After wandering into a wild session on a rainy night in Portland, Oregon in 1978, Randal took up the fiddle and started teaching himself to play Irish traditional music.  He was influenced by many of the Irish musicians in the Northwest, including Kevin Burke, Michael Beglan, Michéal O’Domhnaill, and many more who passed through, including James Kelly, Joe Burke, etc.  He eventually met the Clare fiddler Martin Hayes in Seattle and agreed to provide guitar accompaniment for Martin’s landmark debut recording in 1993.  This led to the first of many trips to Ireland, where Randal’s fiddling found great acceptance among fans of traditional music.

In recent years Randal has toured and recorded with many of the finest Irish musicians, including James Keane and Daithi Sproule (in the band FINGAL), James Kelly, John Williams,  Martin Hayes, Tony McManus, Aine Meenaghan, Roger Landes.  His most recent recording, “Dig With It” (2009) features the brilliant Canadian guitarist Dave Marshall, with whom Randal now tours in North American and Canada.

Randal Bays is a dedicated and thoughtful teacher of Irish fiddling, often in demand for workshops and music camps, and is a co-founder of the Friday Harbor Irish Music Camp.  He’s also composed original scores for several award-winning films and documentaries.

Tom Creegan:               Tom had been vitally involved in the Seattle Irish music scene since the early 1980’s.  He is an officer of the Irish Pipers Club as well as the current editor of the piping newsletter, “The Pipers’ Review”.  He is a native of Dublin where he learned the uilleann pipes at the famed Pipers’ Club in Thomas Street founded by Leo Rowsome.  Seattle Metropolitan Magazine called Tom a “local master of uilleann pipes – the only under arm sound you can make without being scolded.”

Leo MacNamaraLeo hails from Scariff in County Clare, a widely acknowledged hot-bed of traditional Irish music.  He plays wooden flute, whistles and guitar and has been playing for over twenty years.  Steeped in the traditional music of his native county, Leo brings together a broad array of musical influences to produce a unique style, incorporating a forceful tempo, full of lyrical touches and the odd flight of fancy.  Now living in Seattle, he is a well known figure on the local and national scene.

Dave Cory:   Hailing from the Bay Area Dave is a prominent member of the younger generation of players of Irish music.  He is a respected multi-instrumentalist on tenor banjo, guitar, tin whistle and bodhran.  Dave is much in demand as a guitar accompanist and a hit-man banjo player.  He has played with many of the young superstars of the scene including the band, Providence, Magic Square, and Alissa Schneckenberger.

Laura Ploudre:   Laura Mooney started singing traditional Irish songs with her grandmother at an early age.
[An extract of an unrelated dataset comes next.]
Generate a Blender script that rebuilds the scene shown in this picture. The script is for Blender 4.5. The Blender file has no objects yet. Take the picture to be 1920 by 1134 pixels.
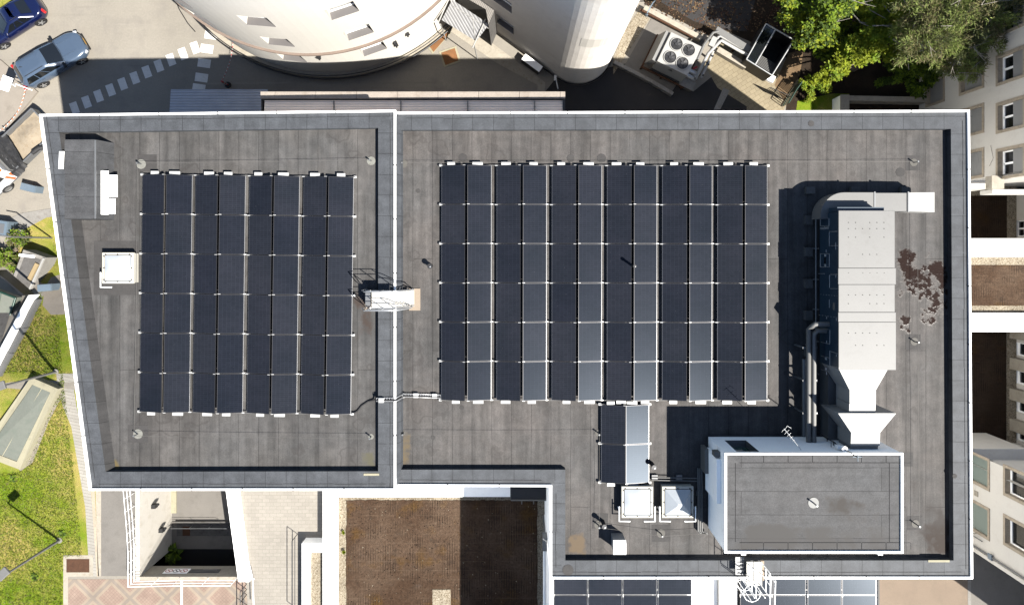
import bpy, bmesh, math, random
from mathutils import Vector, Matrix
random.seed(7)
R = math.radians
SC = bpy.context.scene
COL = SC.collection
# ---------------------------------------------------------------- survey
CAM_H = 43.5          # camera height above the street
FOC = 1281.0          # focal length in photo pixels (1920 wide)
NX, NY = 972.0, 468.0 # point of the picture straight below the camera

def P(px, py, z):
    k = (CAM_H - z) / FOC
    return Vector(((px - NX) * k, (NY - py) * k, z))

PLAT = 5.6
YA, YB = 0.6, -8.7
def gz(x, y):
    t = min(1, max(0, (YA - y) / (YA - YB)))
    t = t * t * (3 - 2 * t)
    s = min(1, max(0, (2 - x) / 4.0))
    return PLAT * t * s

def G(px, py, dz=0.0):
    z = 0.0
    for _ in range(30):
        p = P(px, py, z + dz)
        z = 0.5 * z + 0.5 * gz(p.x, p.y)
    p = P(px, py, z + dz)
    return p

# ---------------------------------------------------------------- objects
def setp(o, label=None, cat=None, group=None, kind=None):
    if label: o['label'] = label
    if cat: o['category'] = cat
    if group: o['group'] = group
    if kind: o['kind'] = kind
    return o

class T:
    def __init__(s, name, label, cat, loc=(0, 0, 0), rotz=0.0, group=None):
        o = bpy.data.objects.new(name, None)
        o.empty_display_size = 0.3
        o.location = loc; o.rotation_euler = (0, 0, rotz)
        COL.objects.link(o)
        setp(o, label, cat, group)
        s.o = o; s.loc = Vector(loc)

def dup(root, loc=None, rotz=None, label=None, group=None):
    r = root.copy(); COL.objects.link(r)
    if loc is not None: r.location = loc
    if rotz is not None: r.rotation_euler = (0, 0, rotz)
    if label: r['label'] = label
    if group: r['group'] = group
    for ch in list(root.children):
        c = ch.copy(); COL.objects.link(c); c.parent = r
        for g in list(ch.children):
            d = g.copy(); COL.objects.link(d); d.parent = c
    return r

class MB:
    def __init__(s): s.v = []; s.f = []; s.m = []; s.sm = []
    def add(s, vs, fs, m=0, smooth=False):
        b = len(s.v); s.v += [tuple(v) for v in vs]
        for f in fs:
            s.f.append([b + i for i in f]); s.m.append(m); s.sm.append(smooth)
        return s
    def quad(s, a, b, c, d, m=0): return s.add([a, b, c, d], [(0, 1, 2, 3)], m)
    def poly(s, pts, m=0): return s.add(pts, [tuple(range(len(pts)))], m)
    def box(s, c, d, rz=0.0, m=0, tilt=None):
        x, y, z = d[0] / 2, d[1] / 2, d[2] / 2
        M = Matrix.Rotation(rz, 3, 'Z')
        if tilt is not None: M = M @ tilt
        vs = [M @ Vector((a, b, e)) + Vector(c) for e in (-z, z) for a, b in ((-x, -y), (x, -y), (x, y), (-x, y))]
        return s.add(vs, [(3, 2, 1, 0), (4, 5, 6, 7), (0, 1, 5, 4), (1, 2, 6, 5), (2, 3, 7, 6), (3, 0, 4, 7)], m)
    def bb(s, x0, x1, y0, y1, z0, z1, m=0):
        return s.box(((x0 + x1) / 2, (y0 + y1) / 2, (z0 + z1) / 2), (abs(x1 - x0), abs(y1 - y0), abs(z1 - z0)), 0, m)
    def prism(s, pts, z0, z1, m=0, mtop=None, cap=True, bottom=False):
        n = len(pts); vs = [(p[0], p[1], z0) for p in pts] + [(p[0], p[1], z1) for p in pts]
        a = sum(pts[i][0] * pts[(i + 1) % n][1] - pts[(i + 1) % n][0] * pts[i][1] for i in range(n))
        fs = []
        for i in range(n):
            j = (i + 1) % n
            fs.append((i, j, n + j, n + i) if a > 0 else (j, i, n + i, n + j))
        s.add(vs, fs, m)
        if cap:
            top = list(range(n)) if a > 0 else list(range(n))[::-1]
            s.add([(p[0], p[1], z1) for p in pts], [top], m if mtop is None else mtop)
        if bottom:
            top = list(range(n))[::-1] if a > 0 else list(range(n))
            s.add([(p[0], p[1], z0) for p in pts], [top], m)
        return s
    def loft(s, rings, m=0, cap0=False, cap1=False, smooth=False, closed=True):
        n = len(rings[0]); vs = [p for r in rings for p in r]; fs = []
        for k in range(len(rings) - 1):
            for i in range(n if closed else n - 1):
                j = (i + 1) % n
                fs.append((k * n + i, k * n + j, (k + 1) * n + j, (k + 1) * n + i))
        s.add(vs, fs, m, smooth)
        if cap0: s.add(rings[0], [tuple(range(n))[::-1]], m)
        if cap1: s.add(rings[-1], [tuple(range(n))], m)
        return s
    def tube(s, pts, r, n=8, m=0, caps=True, r1=None):
        pts = [Vector(p) for p in pts]; rings = []
        up = Vector((0, 0, 1))
        for i, p in enumerate(pts):
            d = (pts[min(i + 1, len(pts) - 1)] - pts[max(i - 1, 0)])
            if d.length < 1e-9: d = up
            d = d.normalized()
            a = d.cross(up)
            if a.length < 0.05: a = d.cross(Vector((1, 0, 0)))
            a.normalize(); b = a.cross(d)
            rr = r if r1 is None else r + (r1 - r) * i / max(1, len(pts) - 1)
            rings.append([p + a * (rr * math.cos(2 * math.pi * k / n)) + b * (rr * math.sin(2 * math.pi * k / n)) for k in range(n)])
        return s.loft(rings, m, caps, caps, True)
    def cyl(s, c, r, h, n=24, m=0, mtop=None, r1=None, bottom=False):
        r1 = r if r1 is None else r1
        a = [(c[0] + r * math.cos(2 * math.pi * k / n), c[1] + r * math.sin(2 * math.pi * k / n), c[2]) for k in range(n)]
        b = [(c[0] + r1 * math.cos(2 * math.pi * k / n), c[1] + r1 * math.sin(2 * math.pi * k / n), c[2] + h) for k in range(n)]
        s.loft([a, b], m, bottom, False, True)
        s.add(b, [tuple(range(n))], m if mtop is None else mtop)
        return s
    def ring(s, outer, inner, m=0):
        n = len(outer)
        for i in range(n):
            j = (i + 1) % n
            s.quad(outer[i], outer[j], inner[j], inner[i], m)
        return s
    def build(s, name, mats, parent=None, bevel=0.0, seg=2):
        me = bpy.data.meshes.new(name)
        off = parent.loc if isinstance(parent, T) else None
        vs = s.v if off is None else [(v[0] - off.x, v[1] - off.y, v[2] - off.z) for v in s.v]
        me.from_pydata(vs, [], s.f)
        if not isinstance(mats, (list, tuple)): mats = [mats]
        for mt in mats: me.materials.append(mt)
        me.polygons.foreach_set('material_index', s.m)
        me.polygons.foreach_set('use_smooth', s.sm)
        me.update()
        o = bpy.data.objects.new(name, me); COL.objects.link(o)
        if parent is not None: o.parent = parent.o if isinstance(parent, T) else parent
        if bevel > 0:
            b = o.modifiers.new('bevel', 'BEVEL'); b.width = bevel; b.segments = seg; b.limit_method = 'ANGLE'; b.angle_limit = R(35)
        return o
    def local(s, name, mats, parent, bevel=0.0):   # vertices already local to the parent
        off = parent.loc if isinstance(parent, T) else Vector((0, 0, 0))
        s.v = [(v[0] + off.x, v[1] + off.y, v[2] + off.z) for v in s.v]
        return s.build(name, mats, parent, bevel)
    def shift(s, d):
        s.v = [(v[0] + d[0], v[1] + d[1], v[2] + d[2]) for v in s.v]; return s

def sub(mb, name, mats, part, top, bevel=0.0):
    """a sub-part: child of a part whose mesh is in the thing's local frame"""
    off = top.loc
    mb.v = [(v[0] - off.x, v[1] - off.y, v[2] - off.z) for v in mb.v]
    o = mb.build(name, mats, None, bevel); o.parent = part
    return o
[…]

Throughout her school career, she pursued classical training, singing with the University Chorale (UW) and the UW Opera Chorus. She also sang with the Seattle Choral Company for several years.  The past twenty years brought a return to the musical traditions of her childhood, and Laura began singing, along with husband Paul, as “McSorley’s Reeks” at festivals and in local pubs.  Laura is inspired by the singing of Joe Heaney, Niamh Parsons, Mairead Ni Mhaonaigh, Dolores Keane, Mary Black, and Maura O’Connell.  

With her crystalline voice Laura brings exceptional feeling to her performances, tapping into the deep context of the repertoire.

About Leo Rowsome:

Leo Rowsome (1903 – 1970) was the third generation of an unbroken line of uilleann pipers. He was a performer, manufacturer and teacher of the uilleann pipes – the complete master of his instrument. He devoted his entire life to the uilleann pipes. He played a massive role in the Irish traditional music saga and in the ultimate resurgence of traditional Irish music. He was instrumental in the founding of the international Irish music organization, Comhaltas Ceoltoiri Eireann, as well as Na Piobairi Uilleann, the major piping organization.  The name Rowsome will always be synonymous with the music of Ireland.

Leo was born in Harold’s Cross, Dublin in 1903. His father, William, realized that his son had the ability to become a talented musician and craftsman. Constantly watching his father making and repairing instruments, Leo learned the art of pipe making and instrument repair. So rapid was his progress at piping that, in 1919, at the age of sixteen he was appointed teacher of the uilleann pipes at Dublin’s Municipal School of Music.  He was to teach there for 50 years.  He also taught at Thomas Street Pipers Club.

In 1925, Leo’s father died at the age of fifty-five. Leo successfully carried on the family business, after completing his own set of pipes in 1926. The instrument remained an object of fascination and veneration for countless audiences at home and abroad.

In the early 1920’s Leo was the first uilleann piper to perform on Irish National Radio when he played solo and later in duets with Frank O’Higgins (fiddle), Micheal O Duinn (fiddle) and Leo’s brother John (fiddle).  Leo’s “All Ireland Trio” comprised Neilus Cronin, flute, Seamus O‘Mahony, fiddle and Leo on pipes. He formed his Pipes Quartet in the mid 1930’s and broadcast regularly throughout the 1940’s and 1950’s.  Leo was the first Irish artist to perform on the BBC in 1933.  He made many recordings for the Decca, Columbia and HMV labels.  His last commercial recording, CC1 “Ri na bPiobairi” (King of the Pipers) was made for Claddagh Records in 1966.

To commemorate the Centenary of Leo’s birth in 2003, his daughter, Helena, published some of Leo’s original manuscripts.  ”The Leo Rowsome Collection of Irish Music” consists of 428 reels and jigs. Leo’s “Tutor for the Uilleann Pipes” (1936) is included in that publication.